_DATA BLOCK_:
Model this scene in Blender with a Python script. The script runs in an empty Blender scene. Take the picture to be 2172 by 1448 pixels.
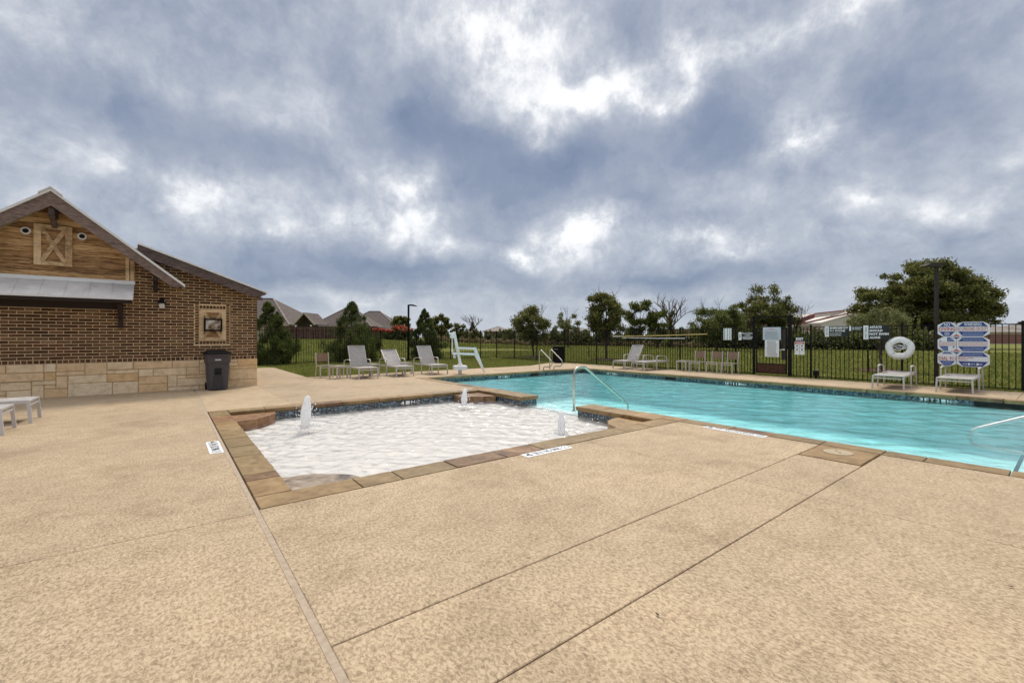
import bpy, math, random
import numpy as np
from mathutils import Vector, Matrix

sc = bpy.context.scene
C = bpy.data.collections.new('place'); sc.collection.children.link(C)
rad = math.radians

# ------------------------------------------------------------------ camera
# World axes follow the pool: +Y runs along its long side, +X across it; the
# photographer stands at the origin with the camera 1.43 m above the deck.
HC = 1.43; TH = rad(37.9); FPX = 938.2; HV = 715.0
cam = bpy.data.objects.new('camera', bpy.data.cameras.new('camera'))
C.objects.link(cam); sc.camera = cam
cam.location = (0, 0, HC)
cam.rotation_euler = (rad(90), 0, -TH)
cam.data.sensor_width = 36.0
cam.data.lens = 36.0 * FPX / 2172
cam.data.shift_y = -(724 - HV) / 2172
cam.data.clip_end = 3000; cam.data.clip_start = 0.05
FW = (math.sin(TH), math.cos(TH)); RT = (math.cos(TH), -math.sin(TH))

def at(u, d):                      # survey: bearing u, distance d along the view -> ground X, Y
    x = (u - 1086) / FPX * d
    return (RT[0]*x + FW[0]*d, RT[1]*x + FW[1]*d)
def zat(v, d): return HC - (v - HV) * d / FPX
def onx(u, X):
    k = (u - 1086) / FPX
    return X * (RT[0] - FW[0]*k) / (FW[0] + RT[0]*k)

# ------------------------------------------------------------------ world
SUN_EL, SUN_AZ = rad(54), TH + rad(4)
sc.view_settings.view_transform = 'Standard'; sc.view_settings.look = 'None'
sc.view_settings.gamma = 1; sc.view_settings.use_curve_mapping = False
sc.view_settings.exposure = 0.72
W = bpy.data.worlds.new('World'); sc.world = W; W.use_nodes = True
nt = W.node_tree; nt.nodes.clear()
def N(t, **k):
    n = nt.nodes.new(t)
    for a, b in k.items(): setattr(n, a, b)
    return n
def L(a, b): nt.links.new(a, b)
def M(op, a, b=None, c=None, clamp=False):
    n = N('ShaderNodeMath', operation=op, use_clamp=clamp)
    for i, x in enumerate((a, b, c)):
        if x is None: continue
        if isinstance(x, (int, float)): n.inputs[i].default_value = x
        else: L(x, n.inputs[i])
    return n.outputs[0]
tc = N('ShaderNodeTexCoord'); sep = N('ShaderNodeSeparateXYZ'); L(tc.outputs['Generated'], sep.inputs[0])
sx, sy, sz = sep.outputs
az = M('SUBTRACT', M('ARCTAN2', sx, sy), TH)
el = M('ARCSINE', sz)
# cloud-deck coordinates: the clouds foreshorten towards the horizon
den = M('ADD', M('MAXIMUM', sz, 0.0), 0.10)
cp = N('ShaderNodeCombineXYZ'); L(M('DIVIDE', sx, den), cp.inputs[0]); L(M('DIVIDE', sy, den), cp.inputs[1])
def noise(vec, scale, detail, rough=0.55, dist=0.0, off=0.0):
    n = N('ShaderNodeTexNoise', noise_dimensions='3D'); n.inputs['Scale'].default_value = scale
    n.inputs['Detail'].default_value = detail; n.inputs['Roughness'].default_value = rough
    n.inputs['Distortion'].default_value = dist
    if off:
        m = N('ShaderNodeMapping'); m.inputs['Location'].default_value = (off, off*1.7, off*.3); L(vec, m.inputs[0]); vec = m.outputs[0]
    L(vec, n.inputs['Vector']); return n.outputs[0]
ae = N('ShaderNodeCombineXYZ'); L(az, ae.inputs[0]); L(el, ae.inputs[1])
w1 = M('MULTIPLY_ADD', noise(ae.outputs[0], 5.0, 5, .6, 0, 3.1), 0.26, -0.13)
w2 = M('MULTIPLY_ADD', noise(ae.outputs[0], 5.0, 5, .6, 0, 9.7), 0.16, -0.08)
wv = N('ShaderNodeCombineXYZ'); L(M('ADD', az, w1), wv.inputs[0]); L(M('ADD', el, w2), wv.inputs[1])
CLOUDS = [  # bearing, height (as surveyed), half sizes, brightness
 (1230,205,230,48,.62),(1110,120,190,110,.36),(1130,20,160,90,.22),(1390,215,110,40,.30),(1010,70,120,90,.18),(1180,265,70,40,.30),
 (880,100,150,90,.10),(830,375,170,55,.52),(700,470,240,55,.30),(870,470,150,70,.36),(960,540,70,45,.24),(1235,500,120,55,.62),(1125,540,60,22,.40),
 (1490,515,150,30,.40),(1570,540,90,24,.34),(410,425,110,60,.42),(250,370,150,60,.26),(560,500,120,40,.2),(1480,110,220,90,.36),(1720,285,170,60,.52),
 (1650,320,110,40,.30),(60,60,220,110,.18),(30,320,150,80,.16),(1860,440,130,40,.34),(2010,455,190,50,.28),(1800,10,330,50,.34),(2120,330,110,90,.14),
 (330,160,160,50,.12),(120,430,120,60,.10),(770,640,260,22,.16),(1300,640,400,20,.14),(2100,630,220,26,.20),(1950,520,200,26,.16),
 (880,235,130,75,-.50),(1020,290,190,100,-.34),(640,335,300,70,-.30),(280,245,330,75,-.20),(1200,345,260,85,-.40),(1500,270,160,110,-.36),
 (820,575,330,45,-.42),(1600,340,200,60,-.14),(1290,440,120,50,-.22),(1940,200,300,130,-.16),(1420,590,360,34,-.34),(640,600,300,24,-.20),
 (2030,500,120,26,-.2),(2080,560,240,40,-.12),(960,400,90,90,-.34),(1100,430,100,70,-.30),(430,560,300,60,-.10),(700,110,200,70,-.12),(1330,60,110,60,-.22)]
acc = None
for (u, v, ru, rv, amp) in CLOUDS:
    a = math.atan((u-1086)/FPX); e = math.atan((HV-v)/math.hypot(FPX, u-1086))
    ra = 1.45*ru/FPX*math.cos(a)**2; re = 1.45*rv/FPX*math.cos(a)
    m = N('ShaderNodeMapping'); m.inputs['Scale'].default_value = (1/ra, 1/re, 1)
    m.inputs['Location'].default_value = (-a/ra, -e/re, 0); L(wv.outputs[0], m.inputs[0])
    g = N('ShaderNodeTexGradient', gradient_type='QUADRATIC_SPHERE'); L(m.outputs[0], g.inputs[0])
    acc = M('MULTIPLY_ADD', g.outputs[1], amp, 0.0 if acc is None else acc)
n1 = noise(cp.outputs[0], 0.75, 9, .58, .4, 1.3)
n2 = noise(cp.outputs[0], 2.6, 8, .62, .6, 5.3)
n3 = noise(wv.outputs[0], 5.5, 9, .60, .25, 2.2)
fine = M('ADD', M('MULTIPLY_ADD', n1, .30, -.15), M('ADD', M('MULTIPLY_ADD', n2, .10, -.05), M('MULTIPLY_ADD', n3, .62, -.31)))
up = N('ShaderNodeMapRange', interpolation_type='SMOOTHSTEP'); L(el, up.inputs[0])
up.inputs[1].default_value = rad(36); up.inputs[2].default_value = rad(75); up.inputs[3].default_value = 0; up.inputs[4].default_value = .5
n4 = noise(ae.outputs[0], 15.0, 9, .66, .2, 7.7)
acc = M('MULTIPLY', acc, M('MULTIPLY_ADD', n4, 1.6, .10))
acc = M('ADD', acc, M('MULTIPLY_ADD', n4, .52, -.26))
br = M('ADD', M('ADD', M('ADD', acc, fine), .45), up.outputs[0])
ramp = N('ShaderNodeValToRGB'); L(br, ramp.inputs[0])
E_ = ramp.color_ramp.elements
E_[0].position = 0.0; E_[0].color = (.112,.145,.218,1)
E_[1].position = 1.0; E_[1].color = (.70,.70,.695,1)
for p, c in ((.2,(.150,.182,.252)), (.38,(.218,.246,.305)), (.54,(.302,.325,.372)), (.68,(.415,.431,.462)), (.80,(.56,.567,.58))):
    e = E_.new(p); e.color = (*c, 1)
# pale haze towards the horizon
hz = N('ShaderNodeMapRange', interpolation_type='SMOOTHSTEP'); L(el, hz.inputs[0])
hz.inputs[1].default_value = rad(-1); hz.inputs[2].default_value = rad(6.5); hz.inputs[3].default_value = .6; hz.inputs[4].default_value = 0
mxh = N('ShaderNodeMixRGB'); L(hz.outputs[0], mxh.inputs[0]); L(ramp.outputs[0], mxh.inputs[1]); mxh.inputs[2].default_value = (.40,.44,.50,1)
sky = N('ShaderNodeTexSky', sky_type='NISHITA'); sky.sun_disc = False; sky.sun_elevation = SUN_EL; sky.sun_rotation = SUN_AZ
bg1 = N('ShaderNodeBackground'); L(sky.outputs[0], bg1.inputs[0]); bg1.inputs[1].default_value = .08
# an overcast sky grows about twice as bright from the horizon to the zenith
zen = N('ShaderNodeMapRange', interpolation_type='SMOOTHSTEP'); L(el, zen.inputs[0])
zen.inputs[1].default_value = rad(34); zen.inputs[2].default_value = rad(80); zen.inputs[3].default_value = 1.0; zen.inputs[4].default_value = 2.1
bg2 = N('ShaderNodeBackground'); L(mxh.outputs[0], bg2.inputs[0]); L(zen.outputs[0], bg2.inputs[1])
mx = N('ShaderNodeMixShader'); mx.inputs[0].default_value = .93; L(bg1.outputs[0], mx.inputs[1]); L(bg2.outputs[0], mx.inputs[2])
wo = N('ShaderNodeOutputWorld'); L(mx.outputs[0], wo.inputs[0])
# ------------------------------------------------------------------ sun behind thin cloud
sl = bpy.data.lights.new('sun', 'SUN'); sl.energy = 1.5; sl.angle = rad(14); sl.color = (1, .92, .80)
so = bpy.data.objects.new('sun', sl); C.objects.link(so)
sd = Vector((math.sin(SUN_AZ)*math.cos(SUN_EL), math.cos(SUN_AZ)*math.cos(SUN_EL), math.sin(SUN_EL)))
so.rotation_euler = sd.to_track_quat('Z', 'Y').to_euler(); so.location = (0, 0, 30)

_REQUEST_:
With the pictures left out, restate word for word every line of the data above, from the first down to the line that contains "return X * (RT[0]".

_TASK ANSWER_:
Model this scene in Blender with a Python script. The script runs in an empty Blender scene. Take the picture to be 2172 by 1448 pixels.
import bpy, math, random
import numpy as np
from mathutils import Vector, Matrix

sc = bpy.context.scene
C = bpy.data.collections.new('place'); sc.collection.children.link(C)
rad = math.radians

# ------------------------------------------------------------------ camera
# World axes follow the pool: +Y runs along its long side, +X across it; the
# photographer stands at the origin with the camera 1.43 m above the deck.
HC = 1.43; TH = rad(37.9); FPX = 938.2; HV = 715.0
cam = bpy.data.objects.new('camera', bpy.data.cameras.new('camera'))
C.objects.link(cam); sc.camera = cam
cam.location = (0, 0, HC)
cam.rotation_euler = (rad(90), 0, -TH)
cam.data.sensor_width = 36.0
cam.data.lens = 36.0 * FPX / 2172
cam.data.shift_y = -(724 - HV) / 2172
cam.data.clip_end = 3000; cam.data.clip_start = 0.05
FW = (math.sin(TH), math.cos(TH)); RT = (math.cos(TH), -math.sin(TH))

def at(u, d):                      # survey: bearing u, distance d along the view -> ground X, Y
    x = (u - 1086) / FPX * d
    return (RT[0]*x + FW[0]*d, RT[1]*x + FW[1]*d)
def zat(v, d): return HC - (v - HV) * d / FPX
def onx(u, X):
    k = (u - 1086) / FPX
    return X * (RT[0] - FW[0]*k) / (FW[0] + RT[0]*k)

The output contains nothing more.